6. nie udało się nanieść poprawek Kuby dotyczących pisowni tytułów i artystów we wspomnieniach Marka
7. patrz punkt 5 - po sprawdzeniu przez nas złozonej ksiazki powinny pojść ponownie uwagi do redakcji
8. redakcja powinna nanieść drugie poprawki
9. powinniśmy dostać po raz drugi złożoną ksiażkę
10. wtedy powinna pojść dopiero do drukarni ale liczył sie czas 25 lecia listy a trochę mniej poprawność.
wniosek - potrzebny jest rok na takie wydawnictwo aby wszystko grało.
Nie ma tu żadnej winy nas?, Marka?, redakcji?, korekty? - zrobiliśmy ile się dało w 3 miesiące.
Dokładnie tak było jak piszesz Robercie i uważam że zrobiliśmy rekord świata w tej konkurencji biorąc pod uwagę wszystkie uwarunkowania. Trochę zbaczamy z głownego tematu , ale zostałem chyba wywołany do tablicy przez Grzegorza jeśli chodzi o godziny emisji , bo zrozumiałem że do tego się odnosił. Dwa błędy udało się mi jeszcze na szybko wyłapać (1113 od 19.55 , 1144 od 18.05) , ale z naniesieniem korekty w tych i innych sprawach było tak jak pisał Bobby.
No dobrze, powyjaśnialiście sobie to-i-owo, ale książka wyszła, jaka wyszła -- przepadło!
Nic jednak z tej dyskusji nie wnieśliście do błędów jakie widnieją nadal w Archiwum -- książki już nie poprawi się, ale Archiwum można! Więc oczekuję rzeczowych i jasnych propozycji, jak w erracie:
[jest] --> [powinno być]
i podyskutujemy, co jest faktycznie błędem, a co ,,domniemaniem'' poprawności.
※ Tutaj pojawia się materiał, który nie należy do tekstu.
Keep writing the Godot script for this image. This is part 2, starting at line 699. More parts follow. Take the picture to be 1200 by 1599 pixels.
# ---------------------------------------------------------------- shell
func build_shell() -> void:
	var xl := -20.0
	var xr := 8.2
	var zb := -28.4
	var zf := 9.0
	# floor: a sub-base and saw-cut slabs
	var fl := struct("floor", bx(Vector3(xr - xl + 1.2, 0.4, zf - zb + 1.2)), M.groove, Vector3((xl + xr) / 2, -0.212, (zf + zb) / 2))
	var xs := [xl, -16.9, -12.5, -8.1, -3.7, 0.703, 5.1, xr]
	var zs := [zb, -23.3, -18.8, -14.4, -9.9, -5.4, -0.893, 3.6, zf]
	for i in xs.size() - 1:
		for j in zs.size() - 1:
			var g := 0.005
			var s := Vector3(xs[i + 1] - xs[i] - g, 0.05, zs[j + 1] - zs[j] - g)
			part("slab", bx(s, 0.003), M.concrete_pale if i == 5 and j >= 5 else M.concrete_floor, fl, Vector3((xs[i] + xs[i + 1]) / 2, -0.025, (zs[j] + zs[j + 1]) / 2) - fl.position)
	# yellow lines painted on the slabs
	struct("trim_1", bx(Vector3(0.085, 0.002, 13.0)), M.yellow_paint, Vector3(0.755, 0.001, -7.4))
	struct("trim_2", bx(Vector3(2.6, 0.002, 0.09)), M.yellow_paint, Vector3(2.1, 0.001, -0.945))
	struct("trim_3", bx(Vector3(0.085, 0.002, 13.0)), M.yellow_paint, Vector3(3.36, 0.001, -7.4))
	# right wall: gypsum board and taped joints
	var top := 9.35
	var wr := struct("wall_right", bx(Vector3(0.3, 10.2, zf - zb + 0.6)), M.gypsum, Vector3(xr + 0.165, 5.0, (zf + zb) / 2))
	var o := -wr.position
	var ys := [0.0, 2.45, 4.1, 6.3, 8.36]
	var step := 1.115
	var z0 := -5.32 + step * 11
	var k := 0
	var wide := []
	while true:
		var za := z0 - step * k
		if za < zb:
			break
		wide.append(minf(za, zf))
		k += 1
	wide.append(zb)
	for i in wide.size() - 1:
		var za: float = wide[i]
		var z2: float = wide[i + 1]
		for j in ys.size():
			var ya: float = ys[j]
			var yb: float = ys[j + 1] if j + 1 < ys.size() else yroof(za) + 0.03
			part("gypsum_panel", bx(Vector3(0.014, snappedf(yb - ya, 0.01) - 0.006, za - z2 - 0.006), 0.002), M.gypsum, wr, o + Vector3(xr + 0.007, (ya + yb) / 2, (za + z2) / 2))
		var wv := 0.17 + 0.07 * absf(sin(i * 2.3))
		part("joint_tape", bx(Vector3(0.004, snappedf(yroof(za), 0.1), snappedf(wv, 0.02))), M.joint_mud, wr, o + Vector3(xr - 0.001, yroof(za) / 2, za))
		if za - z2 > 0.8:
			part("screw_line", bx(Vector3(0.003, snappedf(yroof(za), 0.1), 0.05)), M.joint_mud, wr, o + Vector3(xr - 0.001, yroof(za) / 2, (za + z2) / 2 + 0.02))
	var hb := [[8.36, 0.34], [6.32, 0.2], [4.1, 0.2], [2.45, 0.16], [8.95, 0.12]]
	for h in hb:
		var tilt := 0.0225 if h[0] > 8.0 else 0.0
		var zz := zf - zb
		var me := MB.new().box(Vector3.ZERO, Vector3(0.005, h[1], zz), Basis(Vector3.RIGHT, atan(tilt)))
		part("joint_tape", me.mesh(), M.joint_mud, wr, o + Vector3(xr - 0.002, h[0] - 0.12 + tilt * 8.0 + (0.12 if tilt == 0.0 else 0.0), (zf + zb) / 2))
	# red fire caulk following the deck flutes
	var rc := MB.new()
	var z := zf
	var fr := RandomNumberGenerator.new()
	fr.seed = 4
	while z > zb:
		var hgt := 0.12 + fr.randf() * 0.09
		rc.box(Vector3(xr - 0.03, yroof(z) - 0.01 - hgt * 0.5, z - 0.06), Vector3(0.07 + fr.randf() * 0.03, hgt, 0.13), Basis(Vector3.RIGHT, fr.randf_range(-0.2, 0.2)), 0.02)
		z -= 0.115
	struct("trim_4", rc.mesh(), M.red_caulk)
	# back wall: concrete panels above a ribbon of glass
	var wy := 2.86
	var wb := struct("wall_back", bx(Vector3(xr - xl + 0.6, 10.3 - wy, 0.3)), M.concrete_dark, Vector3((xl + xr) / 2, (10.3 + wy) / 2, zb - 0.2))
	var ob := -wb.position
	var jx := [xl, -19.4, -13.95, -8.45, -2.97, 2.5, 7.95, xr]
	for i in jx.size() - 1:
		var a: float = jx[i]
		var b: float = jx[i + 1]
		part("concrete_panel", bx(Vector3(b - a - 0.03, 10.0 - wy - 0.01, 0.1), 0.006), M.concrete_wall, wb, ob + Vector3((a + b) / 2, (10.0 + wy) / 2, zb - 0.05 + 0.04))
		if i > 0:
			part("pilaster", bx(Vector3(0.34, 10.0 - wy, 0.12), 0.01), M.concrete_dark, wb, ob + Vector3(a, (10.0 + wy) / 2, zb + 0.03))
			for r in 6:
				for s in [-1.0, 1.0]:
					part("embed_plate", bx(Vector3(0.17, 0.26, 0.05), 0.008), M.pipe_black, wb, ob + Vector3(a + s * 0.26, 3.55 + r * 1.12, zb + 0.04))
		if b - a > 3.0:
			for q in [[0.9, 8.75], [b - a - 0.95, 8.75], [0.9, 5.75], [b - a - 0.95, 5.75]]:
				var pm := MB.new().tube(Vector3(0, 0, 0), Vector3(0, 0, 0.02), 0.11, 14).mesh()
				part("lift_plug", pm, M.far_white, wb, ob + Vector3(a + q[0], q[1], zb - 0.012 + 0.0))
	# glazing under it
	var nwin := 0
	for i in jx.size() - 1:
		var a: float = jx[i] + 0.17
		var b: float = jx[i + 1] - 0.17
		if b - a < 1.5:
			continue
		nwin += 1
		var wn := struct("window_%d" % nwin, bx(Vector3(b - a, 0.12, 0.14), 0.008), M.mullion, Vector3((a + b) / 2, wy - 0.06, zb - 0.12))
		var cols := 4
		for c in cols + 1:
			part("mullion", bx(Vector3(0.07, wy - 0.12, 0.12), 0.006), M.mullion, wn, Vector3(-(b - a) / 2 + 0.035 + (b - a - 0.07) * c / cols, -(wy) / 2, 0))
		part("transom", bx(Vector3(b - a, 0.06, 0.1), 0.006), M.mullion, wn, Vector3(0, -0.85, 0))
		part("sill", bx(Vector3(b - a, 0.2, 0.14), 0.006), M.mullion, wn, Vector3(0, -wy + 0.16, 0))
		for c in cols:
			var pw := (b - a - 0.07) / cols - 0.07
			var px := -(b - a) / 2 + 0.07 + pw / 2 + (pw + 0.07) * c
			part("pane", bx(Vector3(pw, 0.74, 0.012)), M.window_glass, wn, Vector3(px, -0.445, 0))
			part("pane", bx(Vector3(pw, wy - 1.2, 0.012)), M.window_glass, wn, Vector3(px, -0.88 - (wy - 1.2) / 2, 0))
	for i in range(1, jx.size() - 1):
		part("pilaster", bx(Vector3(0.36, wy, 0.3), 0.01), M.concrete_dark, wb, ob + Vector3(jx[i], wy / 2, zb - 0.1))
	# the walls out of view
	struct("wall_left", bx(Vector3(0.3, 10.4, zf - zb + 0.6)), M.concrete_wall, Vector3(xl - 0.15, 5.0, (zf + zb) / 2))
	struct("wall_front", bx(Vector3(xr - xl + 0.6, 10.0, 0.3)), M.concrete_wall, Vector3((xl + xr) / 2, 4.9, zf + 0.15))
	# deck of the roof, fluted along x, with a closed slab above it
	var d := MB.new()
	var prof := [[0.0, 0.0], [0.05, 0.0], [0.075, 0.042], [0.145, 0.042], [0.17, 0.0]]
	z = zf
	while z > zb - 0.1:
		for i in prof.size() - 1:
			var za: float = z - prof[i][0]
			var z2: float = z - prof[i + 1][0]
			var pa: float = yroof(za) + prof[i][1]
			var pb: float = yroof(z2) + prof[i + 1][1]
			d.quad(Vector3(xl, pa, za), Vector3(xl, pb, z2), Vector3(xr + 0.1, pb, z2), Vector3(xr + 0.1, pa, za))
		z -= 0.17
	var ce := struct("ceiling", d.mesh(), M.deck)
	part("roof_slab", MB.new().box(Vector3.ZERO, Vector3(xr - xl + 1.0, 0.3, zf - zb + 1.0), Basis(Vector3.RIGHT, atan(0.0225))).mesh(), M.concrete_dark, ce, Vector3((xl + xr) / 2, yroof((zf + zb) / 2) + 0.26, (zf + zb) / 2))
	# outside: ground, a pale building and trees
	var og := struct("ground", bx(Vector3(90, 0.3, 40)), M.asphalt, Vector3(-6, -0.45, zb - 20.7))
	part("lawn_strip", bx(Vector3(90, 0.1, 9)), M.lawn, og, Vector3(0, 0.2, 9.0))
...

JaceK pisze:No dobrze, powyjaśnialiście sobie to-i-owo, ale książka wyszła, jaka wyszła -- przepadło!
Nic jednak z tej dyskusji nie wnieśliście do błędów jakie widnieją nadal w Archiwum -- książki już nie poprawi się, ale Archiwum można! Więc oczekuję rzeczowych i jasnych propozycji, jak w erracie:
[jest] --> [powinno być]
i podyskutujemy, co jest faktycznie błędem, a co ,,domniemaniem'' poprawności.
Ja z kolei oczekuję , jeśli chcesz rzeczywiście robić porządki w archiwum , żebyś przestał traktować II część Ksiązki o LP3 jak konkurencję , bo grono nasłuchowców pracujących nad książką nie jest mniej wiarygodne od tych na forum , którzy jakoś nie garną się do pomocy , a ja nie widzę potrzeby przenoszenia kartek książki na "kartki" forum. Wystarczy otworzyć książkę... Nie widzę też różnicy między uwzględnianiem (bądz nie) naszej "książkowej" dyskusji i uwzględnianiem dyskusji na forum. Błędy oczywiście są , bo nie przypisujemy sobie miana nieomylnych , ale uważam że branie pod uwagę tego materiału zdecydowanie podniosłoby jakość archiwum.